The Ethiopian government has increased gasoline prices by 11.3% to 101.47 birr (approximately $0.83) per liter as part of its ongoing efforts to phase out fuel subsidies.
The new prices, effective January 7, 2025, were announced by the Ministry of Trade and Regional Integration in Addis Ababa.
The adjustment also includes a 9.6% increase in diesel prices, bringing the cost to 98.98 birr per liter.
While this move is expected to ease the fiscal burden of subsidies, which cost Ethiopia an estimated 100 billion birr annually ($820 million), it stops short of the market-rate prices initially planned for October 2023, which would have raised gasoline prices to 117.28 birr per liter.
An official from the Ministry stated, “The government is taking a cautious approach to balance fiscal sustainability with the need to shield vulnerable populations from the effects of global fuel price volatility.”

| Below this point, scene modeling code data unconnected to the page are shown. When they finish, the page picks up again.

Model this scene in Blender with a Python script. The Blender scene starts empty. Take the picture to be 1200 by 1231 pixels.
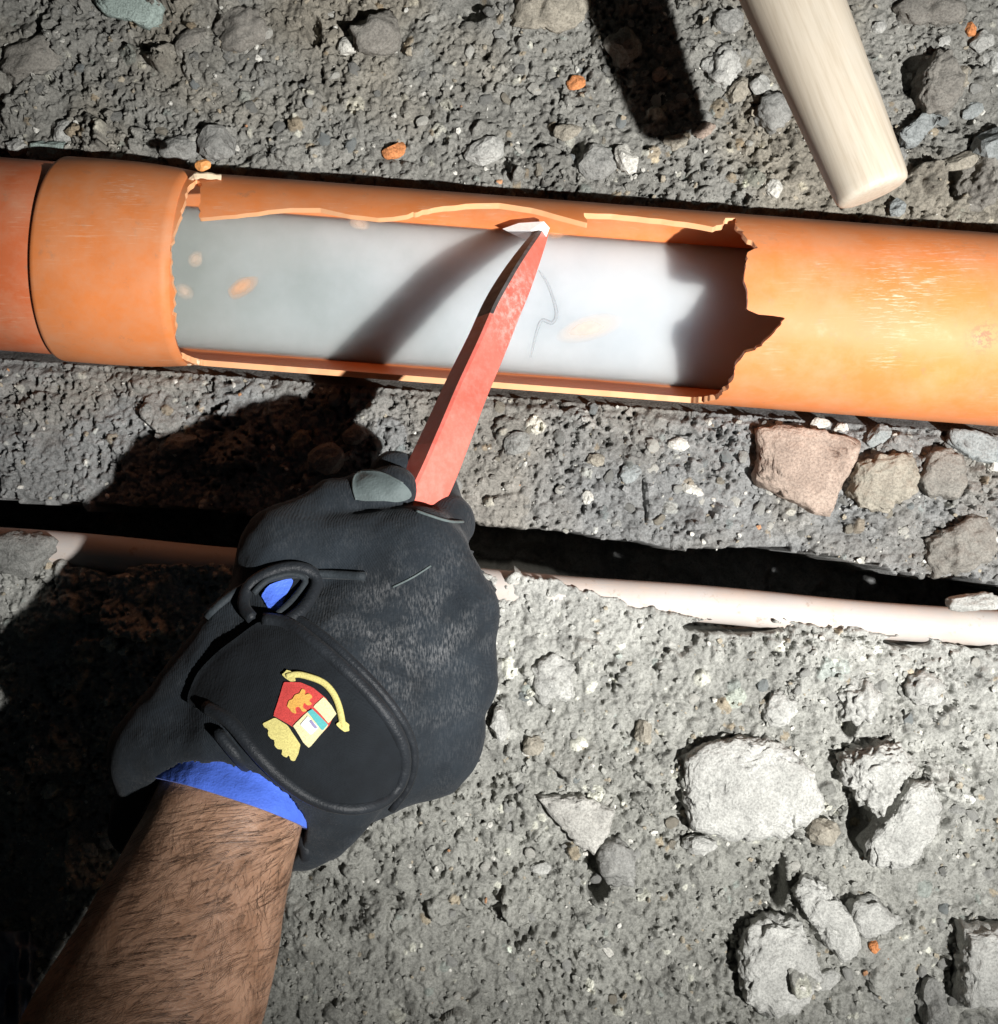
import bpy, math, random
import numpy as np
from mathutils import Vector, Matrix
from mathutils.bvhtree import BVHTree

rng = np.random.default_rng(7)
random.seed(7)
S = bpy.context.scene
COL = S.collection

# ---------------------------------------------------------------- camera, world, lamp, exposure
H = 0.75                      # camera height above the trench floor
K = 0.5e-3 / 0.75             # metres per photo pixel per metre of depth
def P(px, py, z):
    return Vector(((px - 600) * K * (H - z), (615.5 - py) * K * (H - z), z))

cam_d = bpy.data.cameras.new('camera')
cam = bpy.data.objects.new('camera', cam_d); COL.objects.link(cam)
cam.location = (0, 0, H)
cam_d.sensor_fit = 'HORIZONTAL'; cam_d.angle = 2 * math.atan(600 * K)
cam_d.clip_start = 0.01; cam_d.clip_end = 60
S.camera = cam

W = bpy.data.worlds.new('World'); S.world = W; W.use_nodes = True
wn = W.node_tree.nodes; wl = W.node_tree.links
sky = wn.new('ShaderNodeTexSky'); sky.sky_type = 'NISHITA'; sky.sun_disc = False
sky.sun_elevation = math.radians(2); sky.sun_rotation = math.radians(70)
wl.new(sky.outputs[0], wn['Background'].inputs[0]); wn['Background'].inputs[1].default_value = 0.014

# hand torch: the night shot is lit by one torch held to the right of the lens
LAMP = Vector((0.51, -0.285, 1.05))
ld = bpy.data.lights.new('torch', 'SPOT'); torch = bpy.data.objects.new('torch', ld); COL.objects.link(torch)
ld.energy = 124; ld.color = (1.0, 0.985, 0.96); ld.shadow_soft_size = 0.011
ld.spot_size = math.radians(49); ld.spot_blend = 1.0
torch.location = LAMP
torch.rotation_euler = (P(800, 500, 0) - LAMP).to_track_quat('-Z', 'Y').to_euler()

S.view_settings.view_transform = 'Standard'; S.view_settings.look = 'None'
S.view_settings.exposure = 0.0; S.view_settings.gamma = 1.0
S.view_settings.use_curve_mapping = False
S.cycles.max_bounces = 6

# ---------------------------------------------------------------- helpers
def srgb(r, g, b):
    f = lambda c: (c / 255 / 12.92) if c / 255 <= 0.04045 else ((c / 255 + 0.055) / 1.055) ** 2.4
    return (f(r), f(g), f(b))

def _hash(ix, iy, iz, seed):
    h = (ix.astype(np.int64) * 374761393 + iy.astype(np.int64) * 668265263 + iz.astype(np.int64) * 2147483647 + seed * 974711) & 0xffffffff
    h = ((h ^ (h >> 13)) * 1274126177) & 0xffffffff
    h = (h ^ (h >> 16)) & 0xffffffff
    h = (h * 2246822519) & 0xffffffff
    return ((h ^ (h >> 15)) & 0xffff) / 65535.0

def vnoise(x, y, z=0.0, seed=0):
    x, y, z = np.broadcast_arrays(np.asarray(x, float), np.asarray(y, float), np.asarray(z, float))
    ix, iy, iz = np.floor(x), np.floor(y), np.floor(z)
    fx, fy, fz = x - ix, y - iy, z - iz
    sx, sy, sz = [f * f * f * (f * (f * 6 - 15) + 10) for f in (fx, fy, fz)]
    r = 0
    for a in (0, 1):
        for b in (0, 1):
            for c in (0, 1):
                w = (sx if a else 1 - sx) * (sy if b else 1 - sy) * (sz if c else 1 - sz)
                r = r + w * _hash(ix + a, iy + b, iz + c, seed)
    return r * 2 - 1

def fbm(x, y, z=0.0, oct=4, seed=0, gain=0.5):
    r, a, t = 0, 1.0, 0
    for o in range(oct):
        r = r + a * vnoise(np.asarray(x) * 2.03 ** o, np.asarray(y) * 2.03 ** o, np.asarray(z) * 2.03 ** o, seed + o * 17)
        t += a; a *= gain
    return r / t

def new_mesh(name, verts, faces, mats=(), smooth=True, mat_idx=None):
    me = bpy.data.meshes.new(name)
    verts = np.asarray(verts, dtype=np.float32).reshape(-1, 3)
    if isinstance(faces, np.ndarray):
        n, k = faces.shape
        me.vertices.add(len(verts)); me.vertices.foreach_set('co', verts.ravel())
        me.loops.add(n * k); me.loops.foreach_set('vertex_index', faces.astype(np.int32).ravel())
        me.polygons.add(n)
        me.polygons.foreach_set('loop_start', np.arange(0, n * k, k, dtype=np.int32))
        me.update(calc_edges=True)
    else:
        me.from_pydata([tuple(v) for v in verts], [], faces)
    for m in mats: me.materials.append(m)
    me.polygons.foreach_set('use_smooth', np.full(len(me.polygons), smooth))
    if mat_idx is not None: me.polygons.foreach_set('material_index', np.asarray(mat_idx, dtype=np.int32))
    me.validate(); me.update()
    return me

def obj(name, me, parent=None, **props):
    o = bpy.data.objects.new(name, me); COL.objects.link(o)
    if parent is not None: o.parent = parent
    for k, v in props.items(): o[k] = v
    return o

def setcol(me, cols, name='tone'):
    a = me.color_attributes.new(name, 'FLOAT_COLOR', 'POINT')
    c = np.ones((len(me.vertices), 4), dtype=np.float32); c[:, :3] = cols
    a.data.foreach_set('color', c.ravel())

def empty(name, loc, **props):
    return obj(name, None, None, **props) if loc is None else _emp(name, loc, props)
def _emp(name, loc, props):
    o = obj(name, None, None, **props); o.location = loc; o.empty_display_size = 0.02
    return o

def child_mesh(name, me, parent, **props):
    """mesh is in world coordinates; parent is an Empty without rotation or a mesh at the origin"""
    o = obj(name, me, parent, **props)
    bpy_loc = Vector((0, 0, 0)); p = parent
    while p is not None:
        bpy_loc += p.location; p = p.parent
    o.location = -bpy_loc
    return o

def frames(pts):
    pts = [Vector(p) for p in pts]; n = len(pts); T = []
    for i in range(n):
        T.append((pts[min(i + 1, n - 1)] - pts[max(i - 1, 0)]).normalized())
    up = Vector((0, 0, 1)); out = []
    for i in range(n):
        s = T[i].cross(up)
        if s.length < 1e-4: s = Vector((1, 0, 0))
        s.normalize(); u = s.cross(T[i]).normalized()
        out.append((pts[i], T[i], s, u))
    return out

def loft(pts, sections, cap=True):
    """sections[i] = list of (a, b): offset a along the side vector and b along the up vector"""
    V, F = [], []
    m = len(sections[0])
    for (p, t, s, u), sec in zip(frames(pts), sections):
        for a, b in sec: V.append(p + s * a + u * b)
    for i in range(len(pts) - 1):
        for j in range(m):
            k = (j + 1) % m
            F.append((i * m + j, i * m + k, (i + 1) * m + k, (i + 1) * m + j))
    if cap:
        F.append(tuple(range(m))[::-1]); F.append(tuple((len(pts) - 1) * m + j for j in range(m)))
    return V, F

def circ(a, b, n=12, e=1.0):
    r = []
    for i in range(n):
        t = 2 * math.pi * i / n; c, s = math.cos(t), math.sin(t)
        r.append((a * math.copysign(abs(c) ** e, c), b * math.copysign(abs(s) ** e, s)))
    return r

def smooth_path(pts, n):
    """Catmull-Rom through pts, n samples per span"""
    pts = [np.array(p, float) for p in pts]
    pts = [2 * pts[0] - pts[1]] + pts + [2 * pts[-1] - pts[-2]]
    out = []
    for i in range(1, len(pts) - 2):
        p0, p1, p2, p3 = pts[i - 1:i + 3]
        for k in range(n):
            t = k / n
            out.append(0.5 * (2 * p1 + (p2 - p0) * t + (2 * p0 - 5 * p1 + 4 * p2 - p3) * t * t + (3 * p1 - p0 - 3 * p2 + p3) * t ** 3))
    out.append(pts[-2])
    return out

def tube(name, pts, r, mat, parent, n=8, flat=1.0, **props):
    rr = r if hasattr(r, '__len__') else [r] * len(pts)
    V, F = loft(pts, [circ(q, q * flat, n) for q in rr])
    return child_mesh(name, new_mesh(name, V, F, [mat]), parent, **props)

def poly_sd(x, y, poly):
    """signed distance to a closed polygon, negative inside"""
    poly = np.asarray(poly, float); x = np.asarray(x, float); y = np.asarray(y, float)
    d = np.full(x.shape, 1e18); ins = np.zeros(x.shape, bool)
    n = len(poly)
    for i in range(n):
        x0, y0 = poly[i]; x1, y1 = poly[(i + 1) % n]
        ex, ey = x1 - x0, y1 - y0
        t = np.clip(((x - x0) * ex + (y - y0) * ey) / (ex * ex + ey * ey + 1e-18), 0, 1)
        d = np.minimum(d, (x - x0 - t * ex) ** 2 + (y - y0 - t * ey) ** 2)
        if y0 != y1:
            c = ((y0 > y) != (y1 > y)) & (x < (x1 - x0) * (y - y0) / (y1 - y0) + x0)
            ins ^= c
    d = np.sqrt(d)
    return np.where(ins, -d, d)

def clip_grid(us, vs, F, wrap_v=False):
    """keep where F<0 on the grid us x vs; returns uv vertices and faces with a clean clipped edge"""
    nu, nv = len(us), len(vs)
    verts, vid, faces = [], {}, []
    def gv(i, j):
        k = (i, j)
        if k not in vid: vid[k] = len(verts); verts.append((us[i], vs[j]))
        return vid[k]
    def ev(a, b):
        k = (a, b) if a < b else (b, a)
        if k not in vid:
            fa, fb = F[k[0]], F[k[1]]; t = fa / (fa - fb)
            vid[k] = len(verts)
            verts.append((us[k[0][0]] * (1 - t) + us[k[1][0]] * t, vs[k[0][1]] * (1 - t) + vs[k[1][1]] * t))
        return vid[k]
    neg = F < 0
    for i in range(nu - 1):
        for j in range(nv - 1):
            c = [(i, j), (i + 1, j), (i + 1, j + 1), (i, j + 1)]
            s = neg[i, j] + 0 + neg[i + 1, j] + neg[i + 1, j + 1] + neg[i, j + 1]
            if s == 0: continue
            if s == 4: faces.append([gv(*q) for q in c]); continue
            for tri in ((c[0], c[1], c[2]), (c[0], c[2], c[3])):
                out = []
                for q in range(3):
                    a, b = tri[q], tri[(q + 1) % 3]
                    if neg[a]: out.append(gv(*a))
                    if neg[a] != neg[b]: out.append(ev(a, b))
                if len(out) >= 3: faces.append(out)
    return np.array(verts), faces

def slab(outer, inner, faces):
    """two skins and a rim; returns verts, faces, material index (0 skins, 1 rim)"""
    n = len(outer); cnt = {}
    for f in faces:
        for q in range(len(f)):
            a, b = f[q], f[(q + 1) % len(f)]
            cnt[(a, b)] = cnt.get((a, b), 0) + 1
    V = [tuple(v) for v in outer] + [tuple(v) for v in inner]
    F = [tuple(f) for f in faces] + [tuple(q + n for q in f[::-1]) for f in faces]
    mi = [0] * len(F); rim = {}
    def rv(a, top):
        k = (a, top)
        if k not in rim:
            rim[k] = len(V); V.append(V[a] if top else V[a + n])
        return rim[k]
    for (a, b) in cnt:
        if (b, a) not in cnt:
            F.append((rv(b, 1), rv(a, 1), rv(a, 0), rv(b, 0))); mi.append(1)
    return V, F, mi

# ---------------------------------------------------------------- materials
def material(name, rough=0.8, spec=0.3):
    m = bpy.data.materials.new(name); m.use_nodes = True
    b = m.node_tree.nodes['Principled BSDF']
    b.inputs['Roughness'].default_value = rough
    b.inputs['Specular IOR Level'].default_value = spec
    return m, m.node_tree.nodes, m.node_tree.links, b

def ramp(n, l, src, stops):
    r = n.new('ShaderNodeValToRGB'); e = r.color_ramp.elements
    while len(e) < len(stops): e.new(0.5)
    for q, (p, c) in zip(e, stops):
        q.position = p; q.color = (*c, 1) if len(c) == 3 else c
    l.new(src, r.inputs[0]); return r

def noise(n, l, scale, detail=4, rough=0.6, coord=None, typ='noise'):
    t = n.new('ShaderNodeTexNoise' if typ == 'noise' else 'ShaderNodeTexVoronoi')
    t.inputs['Scale'].default_value = scale
    if typ == 'noise':
        t.inputs['Detail'].default_value = detail; t.inputs['Roughness'].default_value = rough
    if coord is not None: l.new(coord, t.inputs['Vector'])
    return t

def mix(n, l, fac, a, b, mode='MIX'):
    m = n.new('ShaderNodeMix'); m.data_type = 'RGBA'; m.blend_type = mode
    for s, v in ((m.inputs[0], fac), (m.inputs[6], a), (m.inputs[7], b)):
        if isinstance(v, (int, float)): s.default_value = v
        elif isinstance(v, tuple): s.default_value = (*v, 1)
        else: l.new(v, s)
    return m.outputs[2]

def bump(n, l, h, strength, dist, b, prev=None):
    u = n.new('ShaderNodeBump'); u.inputs['Strength'].default_value = strength; u.inputs['Distance'].default_value = dist
    l.new(h, u.inputs['Height'])
    if prev is not None: l.new(prev, u.inputs['Normal'])
    l.new(u.outputs[0], b.inputs['Normal']); return u.outputs[0]

def geo(n): return n.new('ShaderNodeTexCoord').outputs['Object']

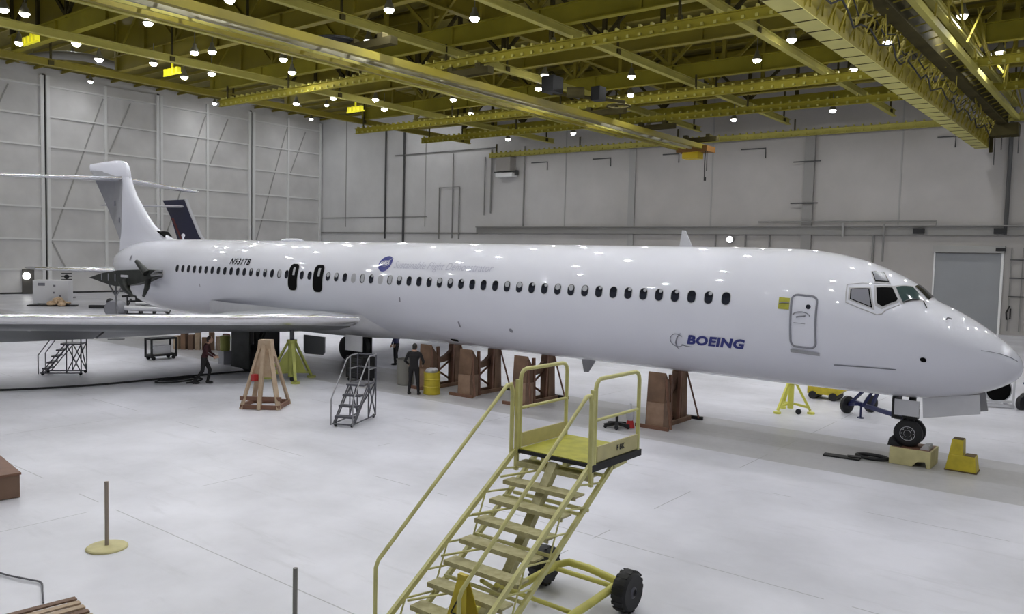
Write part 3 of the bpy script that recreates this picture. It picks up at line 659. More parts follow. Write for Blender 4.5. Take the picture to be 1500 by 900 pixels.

Price adjustments and impact
Under the revised structure, kerosene now costs 98.98 birr per liter, the same as diesel. Jet fuel experienced the largest increase, rising to 109.56 birr per liter, while heavy black diesel and light black diesel are priced at 105.97 birr and 108.30 birr per liter, respectively.
The government has maintained partial subsidies to protect consumers from the full impact of rising global oil prices and Ethiopia’s foreign exchange shortages, both of which have fueled inflation.
Although this adjustment is projected to impose additional costs on consumers, the government has pledged to allocate around 33 billion birr ($258 million) towards subsidies over the ensuing three months, with the total expenditure potentially exceeding 100 billion birr ($782 million) in a year if global oil prices remain steady.
Officials reaffirmed their commitment to transitioning to market-based pricing in the long term, with plans to implement targeted support measures for low-income households.
Ethiopia, Africa’s second-most populous nation, continues to face economic challenges, including a growing fiscal deficit exacerbated by subsidies. Experts have cautioned that delaying full subsidy removal could further strain the economy.